### DATA

——

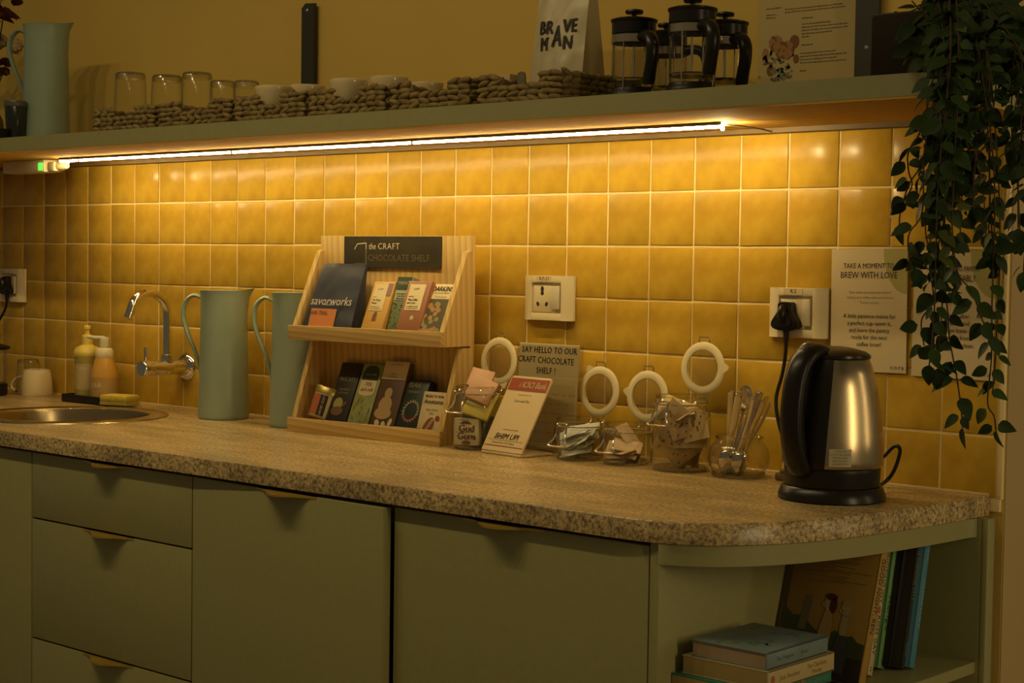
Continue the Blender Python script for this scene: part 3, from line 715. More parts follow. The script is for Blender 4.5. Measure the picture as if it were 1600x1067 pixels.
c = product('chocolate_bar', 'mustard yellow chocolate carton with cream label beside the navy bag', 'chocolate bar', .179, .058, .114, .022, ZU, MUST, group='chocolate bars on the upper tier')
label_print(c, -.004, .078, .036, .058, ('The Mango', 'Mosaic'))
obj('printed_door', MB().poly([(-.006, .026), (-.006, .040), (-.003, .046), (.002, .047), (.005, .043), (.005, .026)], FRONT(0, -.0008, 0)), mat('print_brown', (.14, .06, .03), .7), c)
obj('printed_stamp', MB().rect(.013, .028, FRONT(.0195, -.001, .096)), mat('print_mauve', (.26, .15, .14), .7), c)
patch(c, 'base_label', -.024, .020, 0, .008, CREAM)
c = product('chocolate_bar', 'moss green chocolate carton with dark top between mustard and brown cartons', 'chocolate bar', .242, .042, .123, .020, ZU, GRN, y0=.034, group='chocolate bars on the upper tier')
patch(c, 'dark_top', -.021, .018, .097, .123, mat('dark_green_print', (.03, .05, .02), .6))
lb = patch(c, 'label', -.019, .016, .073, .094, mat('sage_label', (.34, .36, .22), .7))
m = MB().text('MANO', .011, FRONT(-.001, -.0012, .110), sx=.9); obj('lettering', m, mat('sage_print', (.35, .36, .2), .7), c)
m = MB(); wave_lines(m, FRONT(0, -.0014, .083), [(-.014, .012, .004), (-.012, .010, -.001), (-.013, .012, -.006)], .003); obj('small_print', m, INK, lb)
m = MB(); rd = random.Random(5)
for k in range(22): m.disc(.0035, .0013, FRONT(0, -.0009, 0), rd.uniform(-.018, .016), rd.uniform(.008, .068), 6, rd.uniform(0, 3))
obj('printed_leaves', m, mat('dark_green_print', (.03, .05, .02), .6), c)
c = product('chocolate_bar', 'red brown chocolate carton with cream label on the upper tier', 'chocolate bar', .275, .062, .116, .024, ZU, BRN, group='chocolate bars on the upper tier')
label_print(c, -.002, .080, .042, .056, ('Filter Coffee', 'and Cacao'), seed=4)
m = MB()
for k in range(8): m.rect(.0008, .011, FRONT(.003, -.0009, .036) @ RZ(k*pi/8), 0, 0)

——

### WHAT IS EXPECTED
Omit the pictures, then output the rest of the listing exactly.

### FULL ANSWER
Continue the Blender Python script for this scene: part 3, from line 715. More parts follow. The script is for Blender 4.5. Measure the picture as if it were 1600x1067 pixels.
c = product('chocolate_bar', 'mustard yellow chocolate carton with cream label beside the navy bag', 'chocolate bar', .179, .058, .114, .022, ZU, MUST, group='chocolate bars on the upper tier')
label_print(c, -.004, .078, .036, .058, ('The Mango', 'Mosaic'))
obj('printed_door', MB().poly([(-.006, .026), (-.006, .040), (-.003, .046), (.002, .047), (.005, .043), (.005, .026)], FRONT(0, -.0008, 0)), mat('print_brown', (.14, .06, .03), .7), c)
obj('printed_stamp', MB().rect(.013, .028, FRONT(.0195, -.001, .096)), mat('print_mauve', (.26, .15, .14), .7), c)
patch(c, 'base_label', -.024, .020, 0, .008, CREAM)
c = product('chocolate_bar', 'moss green chocolate carton with dark top between mustard and brown cartons', 'chocolate bar', .242, .042, .123, .020, ZU, GRN, y0=.034, group='chocolate bars on the upper tier')
patch(c, 'dark_top', -.021, .018, .097, .123, mat('dark_green_print', (.03, .05, .02), .6))
lb = patch(c, 'label', -.019, .016, .073, .094, mat('sage_label', (.34, .36, .22), .7))
m = MB().text('MANO', .011, FRONT(-.001, -.0012, .110), sx=.9); obj('lettering', m, mat('sage_print', (.35, .36, .2), .7), c)
m = MB(); wave_lines(m, FRONT(0, -.0014, .083), [(-.014, .012, .004), (-.012, .010, -.001), (-.013, .012, -.006)], .003); obj('small_print', m, INK, lb)
m = MB(); rd = random.Random(5)
for k in range(22): m.disc(.0035, .0013, FRONT(0, -.0009, 0), rd.uniform(-.018, .016), rd.uniform(.008, .068), 6, rd.uniform(0, 3))
obj('printed_leaves', m, mat('dark_green_print', (.03, .05, .02), .6), c)
c = product('chocolate_bar', 'red brown chocolate carton with cream label on the upper tier', 'chocolate bar', .275, .062, .116, .024, ZU, BRN, group='chocolate bars on the upper tier')
label_print(c, -.002, .080, .042, .056, ('Filter Coffee', 'and Cacao'), seed=4)
m = MB()
for k in range(8): m.rect(.0008, .011, FRONT(.003, -.0009, .036) @ RZ(k*pi/8), 0, 0)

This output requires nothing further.